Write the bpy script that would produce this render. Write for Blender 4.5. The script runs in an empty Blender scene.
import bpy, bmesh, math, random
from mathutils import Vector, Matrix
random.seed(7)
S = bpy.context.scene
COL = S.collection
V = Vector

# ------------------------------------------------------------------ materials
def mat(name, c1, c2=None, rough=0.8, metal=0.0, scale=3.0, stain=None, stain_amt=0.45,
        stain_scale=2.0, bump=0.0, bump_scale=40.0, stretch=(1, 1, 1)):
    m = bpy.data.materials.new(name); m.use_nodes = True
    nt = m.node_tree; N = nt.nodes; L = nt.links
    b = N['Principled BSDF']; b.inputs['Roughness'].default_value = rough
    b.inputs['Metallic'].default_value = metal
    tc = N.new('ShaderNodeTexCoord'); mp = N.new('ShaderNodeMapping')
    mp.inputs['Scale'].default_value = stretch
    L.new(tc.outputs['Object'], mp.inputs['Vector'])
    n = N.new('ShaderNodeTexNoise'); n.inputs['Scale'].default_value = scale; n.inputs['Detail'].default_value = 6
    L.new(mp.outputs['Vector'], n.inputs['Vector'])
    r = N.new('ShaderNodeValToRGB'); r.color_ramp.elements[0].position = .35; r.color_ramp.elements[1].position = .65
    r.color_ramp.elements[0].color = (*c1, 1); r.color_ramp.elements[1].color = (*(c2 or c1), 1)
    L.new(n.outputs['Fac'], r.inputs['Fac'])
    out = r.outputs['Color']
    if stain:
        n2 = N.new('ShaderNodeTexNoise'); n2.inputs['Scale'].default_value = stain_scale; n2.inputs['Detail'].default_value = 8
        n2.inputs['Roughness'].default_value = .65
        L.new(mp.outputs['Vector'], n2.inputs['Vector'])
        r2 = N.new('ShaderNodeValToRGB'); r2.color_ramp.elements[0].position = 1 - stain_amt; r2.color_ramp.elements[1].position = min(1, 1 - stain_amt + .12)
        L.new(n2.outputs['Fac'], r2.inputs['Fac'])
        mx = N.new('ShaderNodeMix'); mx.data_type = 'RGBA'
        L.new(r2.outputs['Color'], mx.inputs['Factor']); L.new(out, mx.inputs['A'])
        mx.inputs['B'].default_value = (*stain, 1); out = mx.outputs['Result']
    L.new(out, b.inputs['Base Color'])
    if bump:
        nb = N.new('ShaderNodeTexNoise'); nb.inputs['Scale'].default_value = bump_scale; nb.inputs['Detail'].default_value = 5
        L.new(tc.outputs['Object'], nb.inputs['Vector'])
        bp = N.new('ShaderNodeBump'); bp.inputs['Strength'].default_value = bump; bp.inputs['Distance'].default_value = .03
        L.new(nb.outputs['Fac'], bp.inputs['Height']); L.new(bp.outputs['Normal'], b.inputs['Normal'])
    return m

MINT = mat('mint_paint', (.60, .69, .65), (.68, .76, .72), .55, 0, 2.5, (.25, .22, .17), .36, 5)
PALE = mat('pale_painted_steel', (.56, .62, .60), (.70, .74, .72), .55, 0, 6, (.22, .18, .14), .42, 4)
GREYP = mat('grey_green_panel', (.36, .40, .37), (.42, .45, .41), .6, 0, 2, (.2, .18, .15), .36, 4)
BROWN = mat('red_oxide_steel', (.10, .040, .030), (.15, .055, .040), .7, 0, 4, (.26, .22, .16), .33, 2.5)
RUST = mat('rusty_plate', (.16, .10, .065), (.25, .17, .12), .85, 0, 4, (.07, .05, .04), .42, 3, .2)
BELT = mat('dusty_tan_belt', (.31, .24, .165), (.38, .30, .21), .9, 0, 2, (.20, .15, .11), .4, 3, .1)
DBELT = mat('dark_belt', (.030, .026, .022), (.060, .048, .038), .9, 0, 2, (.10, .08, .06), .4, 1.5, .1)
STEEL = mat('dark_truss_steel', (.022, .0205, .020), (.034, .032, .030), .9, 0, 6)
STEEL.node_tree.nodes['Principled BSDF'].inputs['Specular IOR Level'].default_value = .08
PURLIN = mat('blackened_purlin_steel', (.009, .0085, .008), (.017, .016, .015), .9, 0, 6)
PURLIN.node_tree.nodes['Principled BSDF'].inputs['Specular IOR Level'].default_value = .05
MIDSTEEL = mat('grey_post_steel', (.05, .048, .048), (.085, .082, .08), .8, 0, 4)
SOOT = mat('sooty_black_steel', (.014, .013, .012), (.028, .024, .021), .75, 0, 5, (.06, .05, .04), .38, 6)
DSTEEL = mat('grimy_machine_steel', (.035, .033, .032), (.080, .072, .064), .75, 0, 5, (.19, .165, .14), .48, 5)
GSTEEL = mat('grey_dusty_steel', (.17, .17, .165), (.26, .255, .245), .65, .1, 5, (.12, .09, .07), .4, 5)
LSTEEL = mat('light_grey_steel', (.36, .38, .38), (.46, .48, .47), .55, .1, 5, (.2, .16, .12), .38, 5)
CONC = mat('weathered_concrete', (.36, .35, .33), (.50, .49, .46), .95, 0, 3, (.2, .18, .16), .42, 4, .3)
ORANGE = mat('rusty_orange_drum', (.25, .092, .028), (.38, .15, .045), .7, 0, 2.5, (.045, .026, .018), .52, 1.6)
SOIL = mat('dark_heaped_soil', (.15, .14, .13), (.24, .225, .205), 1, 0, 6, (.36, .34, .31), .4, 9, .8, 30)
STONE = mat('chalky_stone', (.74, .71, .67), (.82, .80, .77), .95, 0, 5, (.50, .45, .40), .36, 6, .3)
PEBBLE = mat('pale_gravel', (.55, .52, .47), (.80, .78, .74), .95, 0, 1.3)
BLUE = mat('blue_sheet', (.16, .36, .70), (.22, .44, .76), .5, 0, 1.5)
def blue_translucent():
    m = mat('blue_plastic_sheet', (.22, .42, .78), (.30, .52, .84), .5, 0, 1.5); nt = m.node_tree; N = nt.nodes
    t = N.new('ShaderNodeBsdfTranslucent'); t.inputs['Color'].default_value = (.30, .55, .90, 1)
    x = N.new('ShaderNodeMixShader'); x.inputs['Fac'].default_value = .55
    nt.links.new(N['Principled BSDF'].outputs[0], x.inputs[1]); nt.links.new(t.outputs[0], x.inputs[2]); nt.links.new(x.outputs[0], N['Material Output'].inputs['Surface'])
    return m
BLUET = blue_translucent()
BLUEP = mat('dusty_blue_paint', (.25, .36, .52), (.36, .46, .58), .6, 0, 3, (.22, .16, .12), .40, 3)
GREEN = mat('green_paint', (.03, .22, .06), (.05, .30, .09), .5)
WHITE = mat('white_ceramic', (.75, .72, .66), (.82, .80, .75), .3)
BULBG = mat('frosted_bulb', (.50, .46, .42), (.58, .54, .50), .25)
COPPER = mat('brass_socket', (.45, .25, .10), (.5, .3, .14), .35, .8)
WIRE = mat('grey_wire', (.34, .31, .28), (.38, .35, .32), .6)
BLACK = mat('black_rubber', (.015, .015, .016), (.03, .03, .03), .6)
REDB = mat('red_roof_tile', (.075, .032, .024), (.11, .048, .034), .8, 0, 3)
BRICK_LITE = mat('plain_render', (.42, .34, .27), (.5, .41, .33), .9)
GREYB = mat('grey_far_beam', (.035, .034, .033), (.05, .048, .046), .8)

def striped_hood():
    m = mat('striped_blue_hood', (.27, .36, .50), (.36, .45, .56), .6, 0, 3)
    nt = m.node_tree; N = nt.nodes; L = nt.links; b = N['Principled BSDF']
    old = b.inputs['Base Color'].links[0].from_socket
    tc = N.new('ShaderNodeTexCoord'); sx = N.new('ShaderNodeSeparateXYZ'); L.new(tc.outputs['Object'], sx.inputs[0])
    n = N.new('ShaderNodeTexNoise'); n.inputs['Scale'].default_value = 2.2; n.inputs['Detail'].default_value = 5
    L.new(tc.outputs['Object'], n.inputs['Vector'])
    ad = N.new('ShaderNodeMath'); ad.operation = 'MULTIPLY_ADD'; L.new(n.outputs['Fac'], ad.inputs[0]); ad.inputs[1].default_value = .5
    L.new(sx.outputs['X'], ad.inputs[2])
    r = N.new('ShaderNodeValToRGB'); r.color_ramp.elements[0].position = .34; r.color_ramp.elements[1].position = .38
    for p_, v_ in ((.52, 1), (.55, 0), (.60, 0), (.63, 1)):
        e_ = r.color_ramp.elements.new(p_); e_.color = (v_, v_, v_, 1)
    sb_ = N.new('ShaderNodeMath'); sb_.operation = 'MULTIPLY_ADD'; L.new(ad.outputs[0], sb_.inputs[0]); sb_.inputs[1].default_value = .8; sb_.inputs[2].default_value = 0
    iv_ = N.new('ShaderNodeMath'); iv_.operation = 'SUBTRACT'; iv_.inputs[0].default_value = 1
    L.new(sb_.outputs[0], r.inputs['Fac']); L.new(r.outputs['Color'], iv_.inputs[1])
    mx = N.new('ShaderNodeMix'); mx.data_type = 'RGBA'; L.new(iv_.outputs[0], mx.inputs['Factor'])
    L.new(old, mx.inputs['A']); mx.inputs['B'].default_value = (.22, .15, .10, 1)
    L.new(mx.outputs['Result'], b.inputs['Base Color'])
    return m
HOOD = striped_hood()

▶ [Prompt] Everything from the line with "STEEL.node_tree.nodes['Principled BSDF'].inputs['Specular IOR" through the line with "(.017, .016, .015), .9, 0, 6)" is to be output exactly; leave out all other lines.

▶ [Exercise response]
STEEL.node_tree.nodes['Principled BSDF'].inputs['Specular IOR Level'].default_value = .08
PURLIN = mat('blackened_purlin_steel', (.009, .0085, .008), (.017, .016, .015), .9, 0, 6)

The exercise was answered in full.